[tz] Morocco time change not working on many Android phones

Brian Inglis Brian.Inglis at SystematicSw.ab.ca
Mon May 25 13:14:26 UTC 2020


On 2020-05-24 12:45, Paul Eggert wrote:
> On 5/24/20 12:51 AM, Semlali Naoufal wrote:
>> I would like to inform you that the time has been advanced by one hour today on Android Smartphones while the time change should not be made until 31.05.2020 as already reported.
>>
>> Has the patch below been deployed correctly?
> 
> Yes and no. It depends on your Android phone's support and whether you've
> updated its software recently and rebooted.
> 
> Android has a complex relationship with tzdata. According to
> <https://source.android.com/devices/tech/config/timezone-rules>, time zone data
> is distributed in Android 10 via an Android Pony Express (APEX) container and in
> Android 8.1 and 9 via an Android Package (APK), and updates take effect after
> you reboot your phone. I guess in earlier releases tzdata was just part of the
> operating system. (If Android is like GNU/Linux it has two copies of tzdata, one
> for Java and the other for native apps; if so, I suppose it's possible for the
> two copies to disagree.)
> 
> So, whether your Android phone works in Morocco right now depends on how well
> your phone's supplier updated its APEX or APX or OS (depending on how old the
> phone is) and whether you've rebooted. I just now checked the Android clock
> application in two recently-rebooted Android phones in my household, and one (a
> Nokia 6.1 running Android 10 - April security patch) had the wrong time for
> Morocco, whereas the other (an Essential PH-1 running Android 10 - February
> security patch) had the correct time.
> 
> Nokia is pretty good about keeping the Nokia 6.1 up to date, but apparently has
> not issued an APEX container for tzdb 2020a (or maybe has mistakenly issued both
> APEX and APX with an out-of-date APX). Essential went out of business in
> February so it surprised me that its phone's tzdata is up to date; perhaps the
> APEX updating mechanism is not vendor-specific?
> 
> I searched online for how this APEX stuff really works and came up empty. I
> don't know how Google broadcasts the latest APEX version for tzdata, or why the
> Essential PH-1's tzdata is up-to-date despite not having OS updates since
> February. Perhaps someone with some Android expertise could chime in.
> 
> There are two bottom lines here.
> 
> 1. Your experience will vary depending on who is maintaining your Android phone.
> 
> 2. The Moroccan government should announce its time zone rules much earlier if
> it wants more of its people's phones to work correctly.

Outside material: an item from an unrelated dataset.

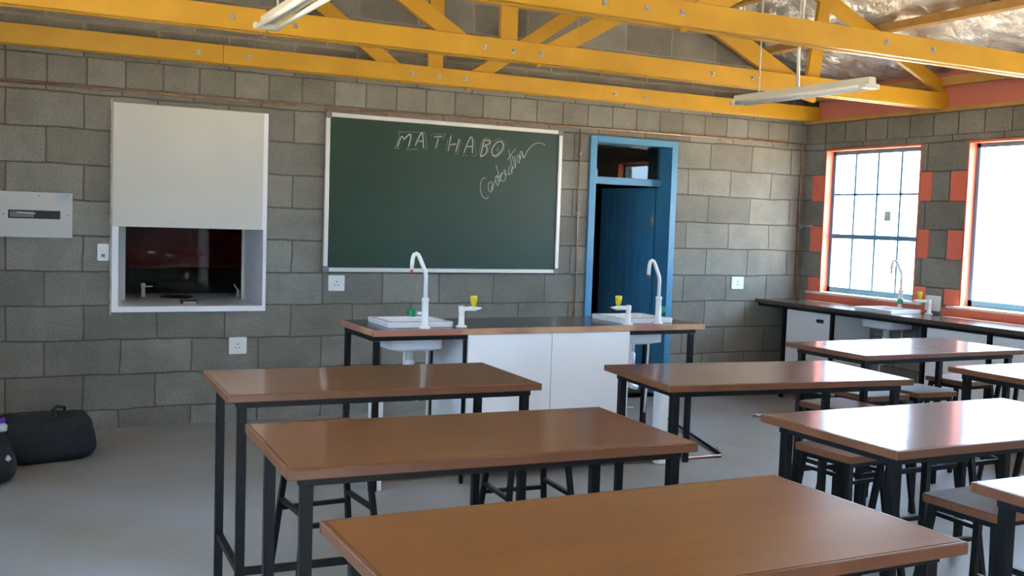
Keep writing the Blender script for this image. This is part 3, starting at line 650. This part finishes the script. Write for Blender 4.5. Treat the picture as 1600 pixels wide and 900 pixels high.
gas(2.315, -2.135, BZ, 'white gas tap with yellow knob right of the left bench sink', 1)
g2 = gas(3.425, -2.185, BZ, 'white gas tap with yellow knob before the right bench sink', -1)
MB().lathe([(.005, 0), (.004, .012)], (-.137, 0, .108), 10, 'x').build('pink_tip', M['redpl'], g2)

# pipes lying on the floor beside the bench
o = tag(MB().tube([(4.64, -.96, .02), (4.25, -2.12, .012)], .011, 8).build('black_pipe', M['steel']), 'black pipe on the floor running back behind the bench', 'pipe')
o = tag(MB().tube([(4.36, -1.95, .010), (4.23, -2.15, .010), (3.3, -2.09, .010), (1.9, -2.00, .010)], .009, 8).build('floor_pipe', M['copper']), 'thin copper pipe along the floor under the demonstration bench', 'pipe')

# ================================================================ LAB TABLES
TW, TD, TH = 1.2005, .602, .891
def make_table(x, y, a, label):
    t = thing('lab_table', label, 'table', (x, y, 0), a, 'brown topped lab tables')
    MB().box(.012, TW-.012, .012, TD-.012, TH-.025, TH).build('table_top', M['wood'], t)
    mb = MB().box(0, TW, 0, .012, TH-.027, TH-.0003).box(0, TW, TD-.012, TD, TH-.027, TH-.0003).box(0, .012, .012, TD-.012, TH-.027, TH-.0003).box(TW-.012, TW, .012, TD-.012, TH-.027, TH-.0003)
    mb.build('edging', M['edge'], t, bevel=.003)
    lx0, lx1, ly0, ly1, r = .062, TW-.045, .065, TD-.065, .0155
    mb = MB()
    for yy in (ly0, ly1): mb.box(lx0-.02, lx1+.02, yy-r, yy+r, TH-.055, TH-.026)
    for xx in (lx0, lx1): mb.box(xx-r, xx+r, ly0+r, ly1-r, TH-.055, TH-.026)
    mb.build('frame', M['steel'], t)
    for xx in (lx0, lx1):
        for yy in (ly0, ly1): MB().box(xx-r, xx+r, yy-r, yy+r, 0, TH-.055).build('leg', M['steel'], t, bevel=.002)
    for xx in (lx0, lx1): MB().box(xx-.011, xx+.011, ly0+r, ly1-r, .235, .26).build('side_rail', M['steel'], t)
    MB().box(lx0+r, lx1-r, ly0-.011, ly0+.011, .235, .26).build('foot_rail', M['steel'], t)
    return t
TABS = [(.602, -3.978, -.049, 'brown lab table in the left column, closest to the fume cupboard wall'),
        (.519, -5.071, -.055, 'brown lab table in the left column, middle of its three'),
        (.464, -6.099, -.012, 'brown lab table filling the bottom centre, nearest the viewer'),
        (2.266, -4.232, -.121, 'brown lab table just in front of the right end of the bench'),
        (2.211, -5.425, -.014, 'brown lab table with strong window glare, second in the middle column'),
        (3.88, -3.695, -.01, 'brown lab table with glare standing before the right wall sink'),
        (3.985, -4.70, -.02, 'brown lab table at the right picture edge, nearest the bright second window'),
        (2.10, -6.355, -.02, 'brown lab table whose corner enters at the lower right picture edge')]
for a in TABS: make_table(*a)

# ================================================================ STOOLS
def make_stool():
    t = thing('wooden_stool', 'x', 'stool', (0, 0, 0), 0, 'brown topped stools with splayed black legs')
    h = .65
    MB().rrect([(0, 0, h-.028, .296, .296, .016), (0, 0, h-.004, .30, .30, .018), (0, 0, h, .292, .292, .016)], 4).build('seat', M['seat'], t)
    MB().slab(-.125, .125, -.125, .125, h-.052, h-.028, [(-.105, .105, -.105, .105)], 'xy').build('seat_frame', M['steel'], t)
    P_ = lambda sx, sy, z: (sx*(.115 + .065*(1-z/h)), sy*(.115 + .065*(1-z/h)), z)
    for sx in (-1, 1):
        for sy in (-1, 1): MB().bar(P_(sx, sy, 0.001), P_(sx, sy, h-.03), .022, .022, (0, 1, 0)).build('leg', M['steel'], t)
    for z, q in ((.285, 0), (.325, 1)):
        for s in (-1, 1):
            a_, b_ = (P_(-1, s, z), P_(1, s, z)) if q == 0 else (P_(s, -1, z), P_(s, 1, z))
            MB().bar(a_, b_, .018, .018).build('foot_rail', M['steel'], t)
    return t
ST = [(1.13, -3.44, .05, 'stool mostly hidden under the left table closest to the fume cupboard'),
      (2.03, -3.52, -.08, 'stool whose legs show between the left column tables, right end'),
      (3.74, -3.68, .04, 'shaded stool between the bench-end table and the table before the wall sink'),
      (4.58, -3.42, -.06, 'stool under the table before the right wall sink, right of its neighbour'),
      (4.20, -3.43, -.05, 'stool tucked under the table before the right wall sink'),
      (5.215, -3.19, .03, 'stool whose brown seat shows right of the table before the wall sink'),
      (2.99, -4.47, .06, 'stool behind the glaring middle table, its legs seen below the left edge'),
      (3.36, -4.55, -.06, 'stool behind the glaring middle table, right of its neighbour stool'),
      (2.83, -5.26, .02, 'stool with brown seat at the front of the glaring middle table'),
      (4.62, -4.30, -.1, 'stool under the right edge table beside the second window'),
      (5.62, -3.35, .2, 'stool standing between the right worktop and the table before the wall sink')]
s0 = make_stool()
for i, (x, y, a, lb) in enumerate(ST):
    o = s0 if i == 0 else dup(s0)
    o.location = (x, y, 0); o.rotation_euler = (0, 0, a); o['label'] = lb

# ================================================================ RIGHT WALL WORKTOP
WX0, WZt = 6.30, .870; SKR = (6.540, -1.36)
t = thing('worktop', 'long brown worktop on black legs along the window wall', 'worktop', (6.56, -3.6, 0))
def L2(mb, name, m, parent=t, **k): return mb.build(name, m, parent, loc=(-6.56, 3.6, 0), **k)
L2(MB().slab(WX0, XR-.008, -7.6, -.003, WZt-.032, WZt, [(SKR[0]-.141, SKR[0]+.141, SKR[1]-.166, SKR[1]+.166)], 'xy'), 'top', M['worktop'])
L2(MB().box(WX0-.008, WX0, -7.6, -.003, WZt-.034, WZt), 'edge_strip', M['worktop'])
L2(MB().box(WX0+.03, WX0+.06, -7.6, -.003, WZt-.062, WZt-.034), 'front_bearer', M['steel'])
for y in (-.355, -.945, -1.915, -2.50, -3.1, -3.9, -4.9, -6.0, -7.3):
    L2(MB().box(WX0+.03, WX0+.058, y-.014, y+.014, 0, WZt-.062), 'leg', M['steel'])
def cupboard(y0, y1, label, handle=True):
    c = thing('base_cupboard', label, 'cupboard', (WX0+.05, (y0+y1)/2, 0), 0, 'white base cupboards under the window worktop')
    h = (y1-y0)/2
    MB().box(.018, .46, -h, h, .10, .806).build('carcass', M['white'], c)
    d = MB().box(.0, .016, -h, h, .105, .804).build('door', M['white'], c, bevel=.003)
    if handle:
        MB().rrect([(0, 0, 0, .085, .032, .015), (0, 0, .006, .085, .032, .015), (0, 0, .006, .070, .020, .009), (0, 0, .002, .068, .018, .008)]).build('handle', M['dark'], d, loc=(0, -h+.13, .735)).rotation_euler = (math.radians(90), 0, math.radians(-90))
        MB().box(-.0045, -.002, -.022, .022, -.006, -.001).build('handle_grip', M['galv'], d, loc=(0, -h+.13, .735))
    return c
cupboard(-.925, -.375, 'white base cupboard with oval black handle in the far right corner')
cupboard(-2.48, -1.935, 'white base cupboard right of the sink bay below the windows', False)
cupboard(-3.08, -2.52, 'white base cupboard at right picture edge under the second window', False)
cupboard(-3.87, -3.12, 'white base cupboard beyond the right picture edge', False)
sink(SKR[0], SKR[1], WZt, 'white lab sink set in the window worktop', math.radians(90))
s3 = swan(6.775, -1.275, WZt, 'white swan neck tap at the window worktop sink, against the bright panes', math.radians(-60))
knob_green(s3, .02, -.10)
gas(6.730, -1.615, WZt, 'white gas tap with yellow knob right of the window worktop sink', -1, math.radians(-60))

# ================================================================ BAGS AND SCRAPS
def blob_bag(name, ctr, dims, ang, seed, m, parent, taper=.85, n=3.2, sag=.04):
    bm = bmesh.new(); g = []; A, B_ = 40, 26
    for i in range(B_+1):
        v = -math.pi/2 + math.pi*i/B_; row = []
        for k in range(A):
            u = 2*math.pi*k/A
            sp = lambda q, e: math.copysign(abs(q)**e, q)
            x = sp(math.cos(v), 2/n)*sp(math.cos(u), 2/n); y = sp(math.cos(v), 2/n)*sp(math.sin(u), 2/n); z = sp(math.sin(v), 2/n)
            f = 1 - (1-taper)*(z+1)/2
            p = Vector((x*dims[0]/2*f, y*dims[1]/2*f, (z+1)/2*dims[2]))
            nn = noise.noise(p*9 + Vector((seed, 0, 0)))*.018 + noise.noise(p*22 + Vector((0, seed, 0)))*.006
            p += Vector((x, y, z*.6)).normalized()*nn if p.z > .01 else Vector()
            p.z -= sag*(1-abs(x))*max(0, z) ; p.z = max(p.z, 0)
            row.append(bm.verts.new(p))
        g.append(row)
    for i in range(B_):
        for k in range(A): bm.faces.new((g[i][k], g[i][(k+1)%A], g[i+1][(k+1)%A], g[i+1][k])).smooth = True
    bmesh.ops.remove_doubles(bm, verts=bm.verts, dist=1e-4)
    bmesh.ops.recalc_face_normals(bm, faces=bm.faces)
    me = bpy.data.meshes.new(name); bm.to_mesh(me); bm.free(); me.materials.append(m)
    o = bpy.data.objects.new(name, me); C.objects.link(o); o.parent = parent; return o
t = thing('duffel_bag', 'slouched black duffel bag on the floor against the left block wall', 'bag', (.20, -.82, 0), math.radians(10))
blob_bag('body', None, (.56, .32, .29), 0, 2.0, M['black_cloth'], t, .92, 5.0, .03)
MB().tube([(.05, -.08, .25), (.03, -.05, .30), (.07, .0, .315), (.12, .03, .30), (.12, .06, .25)], .009, 8).build('handle', M['black_cloth'], t)
MB().tube([(-.22, 0, .27), (-.1, .01, .262), (0, .0, .25), (.1, .01, .262), (.22, 0, .27)], .004, 6).build('zip', M['steel'], t)
t = thing('rucksack', 'dark rucksack half out of view at the lower left edge', 'bag', (-.16, -1.27, 0), math.radians(-10))
blob_bag('body', None, (.44, .32, .28), 0, 8.0, M['black_cloth'], t, .75, 3.0, .0)
MB().box(-.10, .12, -.175, -.15, .06, .19).build('front_pocket', M['black_cloth'], t, bevel=.02)
MB().lathe([(.004, -.02), (.02, 0), (.004, .02)], (.165, -.09, .145), 10).build('buckle', M['clearbag'], t)
t = thing('water_bottle', 'clear plastic bottle with purple cap on top of the dark rucksack', 'bottle', (-.045, -1.27, .272))
MB().lathe([(.02, 0), (.032, .005), (.034, .035), (.018, .05)], n=16).build('bottle_body', M['clearbag'], t)
MB().lathe([(.022, .05), (.024, .052), (.022, .075), (.010, .078)], n=14).build('cap', M['purple'], t)
def scrap(x, y, s, rz, label):
    bm = bmesh.new(); g = []
    for i in range(6):
        row = []
        for j in range(5): p = Vector((s*(i/5-.5), s*.6*(j/4-.5), .004 + .25*s*abs(noise.noise(Vector((i*.7+x, j*.7, 1)))))); row.append(bm.verts.new(p))
        g.append(row)
    for i in range(5):
        for j in range(4): bm.faces.new((g[i][j], g[i+1][j], g[i+1][j+1], g[i][j+1]))
    me = bpy.data.meshes.new('paper_scrap'); bm.to_mesh(me); bm.free(); me.materials.append(M['paper'])
    o = bpy.data.objects.new('paper_scrap', me); C.objects.link(o); o.location = (x, y, 0); o.rotation_euler = (0, 0, rz)
    o.modifiers.new('t', 'SOLIDIFY').thickness = .002; tag(o, label, 'paper scrap', 'paper scraps on the floor')
scrap(5.50, -1.05, .12, .5, 'crumpled white paper scrap on the floor right of the bench')
scrap(4.66, -.43, .08, 1.0, 'small white paper scrap on the floor in the doorway')
# notice stuck on a pane of the first window
t = thing('window_notice', 'faded pictured notice stuck on the first window, third pane across', 'notice', (6.915, -.955, 1.655))
sh = MB().slab(-.11, .11, -.12, .12, .001, .0011, (), 'yz').build('sheet', notice('notice_sheet', (.90, .93, .92)), t)
MB().box(-.0006, 0, -.032, .036, -.03, .055).build('dark_picture', notice('notice_grey', (.30, .33, .32)), t)
MB().box(-.0006, 0, .055, .085, -.05, .07).box(-.0006, 0, -.04, .04, -.085, -.062).build('grey_lines', notice('notice_pale', (.6, .63, .61)), t)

In many cases, it is up to the phone hardware vendor e.g. Samsung or network
vendor e.g. telco, who customize Android for their hardware platform or their
network infrastructure, to customize and forward security and system updates.
Apple is good about this for iOS and many old phones still get updates, until
they are so old that certain updates may not be applied to them.
Google is trying to promote and bypass vendors for security and system updates,
as Android systems have a poor rep for security and updates: maybe 1.5-3 years
support from release of a model from a vendor, and limited support from telcos,
concentrating on recently sold sets.